For unqualified name lookup, only one scope at a time is considered, and if the search in that scope doesn't yield any results, the next higher scope is searched. In your case, only S
's scope is searched.
But why prohibit unambigious calls where free function has different signature like this:
The problem is that name lookup doesn't concern itself with anything but the name, the identifier. It is completely oblivious to the fact that you want to call a function, it just sees an identifier. The same name lookup happens if you just use auto x = f;
, and if you think of it that way, there are very good reasons you only want a very limited scope to search. Anything else would just surprise the user.

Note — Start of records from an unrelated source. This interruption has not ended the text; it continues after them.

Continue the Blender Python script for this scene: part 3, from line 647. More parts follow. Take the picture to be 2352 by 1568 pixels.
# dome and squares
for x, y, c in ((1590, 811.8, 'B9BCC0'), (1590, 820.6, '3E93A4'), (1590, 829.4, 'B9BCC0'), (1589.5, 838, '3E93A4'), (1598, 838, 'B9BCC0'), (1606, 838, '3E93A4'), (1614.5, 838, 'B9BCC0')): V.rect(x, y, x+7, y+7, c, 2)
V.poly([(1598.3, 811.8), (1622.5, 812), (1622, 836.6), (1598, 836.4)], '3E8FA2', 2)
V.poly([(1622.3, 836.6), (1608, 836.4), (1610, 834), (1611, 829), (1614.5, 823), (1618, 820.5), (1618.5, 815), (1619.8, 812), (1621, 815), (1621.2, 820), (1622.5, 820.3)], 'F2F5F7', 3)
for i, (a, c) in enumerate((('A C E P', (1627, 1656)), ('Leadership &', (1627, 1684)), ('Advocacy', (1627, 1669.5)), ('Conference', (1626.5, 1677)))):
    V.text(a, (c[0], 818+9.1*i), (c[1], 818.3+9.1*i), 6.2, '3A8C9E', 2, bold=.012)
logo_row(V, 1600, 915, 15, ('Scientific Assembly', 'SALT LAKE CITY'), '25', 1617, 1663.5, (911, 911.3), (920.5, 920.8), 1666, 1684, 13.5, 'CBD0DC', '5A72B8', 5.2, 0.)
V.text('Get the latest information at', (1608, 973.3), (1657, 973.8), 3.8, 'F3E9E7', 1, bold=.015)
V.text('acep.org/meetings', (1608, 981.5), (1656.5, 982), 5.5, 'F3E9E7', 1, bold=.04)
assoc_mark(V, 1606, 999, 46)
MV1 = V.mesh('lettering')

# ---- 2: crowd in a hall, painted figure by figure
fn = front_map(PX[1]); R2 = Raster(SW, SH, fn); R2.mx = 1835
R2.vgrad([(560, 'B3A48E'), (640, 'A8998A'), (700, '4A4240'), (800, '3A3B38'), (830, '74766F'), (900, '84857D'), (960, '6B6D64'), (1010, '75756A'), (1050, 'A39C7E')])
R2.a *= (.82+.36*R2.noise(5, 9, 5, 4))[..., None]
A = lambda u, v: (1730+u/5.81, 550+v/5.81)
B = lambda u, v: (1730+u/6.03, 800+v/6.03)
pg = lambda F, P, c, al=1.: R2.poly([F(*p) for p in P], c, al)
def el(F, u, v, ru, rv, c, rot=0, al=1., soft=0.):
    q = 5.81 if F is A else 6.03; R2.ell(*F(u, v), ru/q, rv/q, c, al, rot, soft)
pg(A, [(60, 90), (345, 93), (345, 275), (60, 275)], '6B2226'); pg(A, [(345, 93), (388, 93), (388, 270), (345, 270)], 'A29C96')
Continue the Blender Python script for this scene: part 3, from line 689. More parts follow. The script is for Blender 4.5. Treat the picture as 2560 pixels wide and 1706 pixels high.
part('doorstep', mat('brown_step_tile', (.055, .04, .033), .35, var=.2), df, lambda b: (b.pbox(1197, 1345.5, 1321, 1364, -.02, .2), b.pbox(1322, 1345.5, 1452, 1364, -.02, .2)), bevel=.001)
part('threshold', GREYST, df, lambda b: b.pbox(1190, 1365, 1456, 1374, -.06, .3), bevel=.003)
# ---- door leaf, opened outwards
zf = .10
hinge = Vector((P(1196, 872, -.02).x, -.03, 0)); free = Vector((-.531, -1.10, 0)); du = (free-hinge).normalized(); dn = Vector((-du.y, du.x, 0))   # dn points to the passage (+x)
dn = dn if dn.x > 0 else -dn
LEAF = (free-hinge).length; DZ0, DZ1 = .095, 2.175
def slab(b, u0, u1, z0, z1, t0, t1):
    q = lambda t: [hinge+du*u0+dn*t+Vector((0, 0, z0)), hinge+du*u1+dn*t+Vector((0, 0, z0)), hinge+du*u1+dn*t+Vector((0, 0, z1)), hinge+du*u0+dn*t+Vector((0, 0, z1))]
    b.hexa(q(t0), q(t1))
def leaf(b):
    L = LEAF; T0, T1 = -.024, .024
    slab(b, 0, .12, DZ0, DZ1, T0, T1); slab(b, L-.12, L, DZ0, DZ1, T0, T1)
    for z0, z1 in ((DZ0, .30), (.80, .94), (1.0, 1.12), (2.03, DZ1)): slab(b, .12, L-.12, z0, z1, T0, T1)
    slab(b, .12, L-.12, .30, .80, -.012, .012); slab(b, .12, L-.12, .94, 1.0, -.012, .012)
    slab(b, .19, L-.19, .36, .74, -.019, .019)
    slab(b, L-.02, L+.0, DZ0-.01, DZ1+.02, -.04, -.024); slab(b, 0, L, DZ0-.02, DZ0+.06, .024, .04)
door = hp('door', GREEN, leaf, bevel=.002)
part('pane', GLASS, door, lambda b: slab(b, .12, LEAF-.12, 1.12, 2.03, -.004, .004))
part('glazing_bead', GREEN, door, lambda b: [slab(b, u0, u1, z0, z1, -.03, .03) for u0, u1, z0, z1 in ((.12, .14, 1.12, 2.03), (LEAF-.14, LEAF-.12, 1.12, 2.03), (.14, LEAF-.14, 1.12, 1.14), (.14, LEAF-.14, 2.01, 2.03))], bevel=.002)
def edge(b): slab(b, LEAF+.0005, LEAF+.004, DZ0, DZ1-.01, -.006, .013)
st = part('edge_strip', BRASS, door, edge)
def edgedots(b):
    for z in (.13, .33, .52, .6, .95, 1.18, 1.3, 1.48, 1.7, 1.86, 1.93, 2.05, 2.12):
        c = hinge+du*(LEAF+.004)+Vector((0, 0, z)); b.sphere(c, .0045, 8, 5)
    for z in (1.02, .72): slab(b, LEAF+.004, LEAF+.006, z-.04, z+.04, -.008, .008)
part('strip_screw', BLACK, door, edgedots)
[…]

There is a special, very surprising, rule (but it does not apply to your example) stating that once a class member name is found by name lookup, no namespace scopes are searched:
#include <string>
struct C {
std::string s;
explicit C (std::string);
void swap (C& rhs) {
swap (s, rhs.s); // error: swap is C::swap
}
};
void swap (C& lhs, C& rhs) {
swap (lhs.s, rhs.s); // std::swap(string,string)
}
IMO, this is craziness.
But why prohibit unambigious calls where free function has different signature like this:
Name lookup happens before overloading resolution:
The rules are sufficiently complex without "feedback" between overloading and name lookup. I would suggest simplification (like removing the member hides namespace scope name rule, and removing ambiguous name lookup) rather than complexification.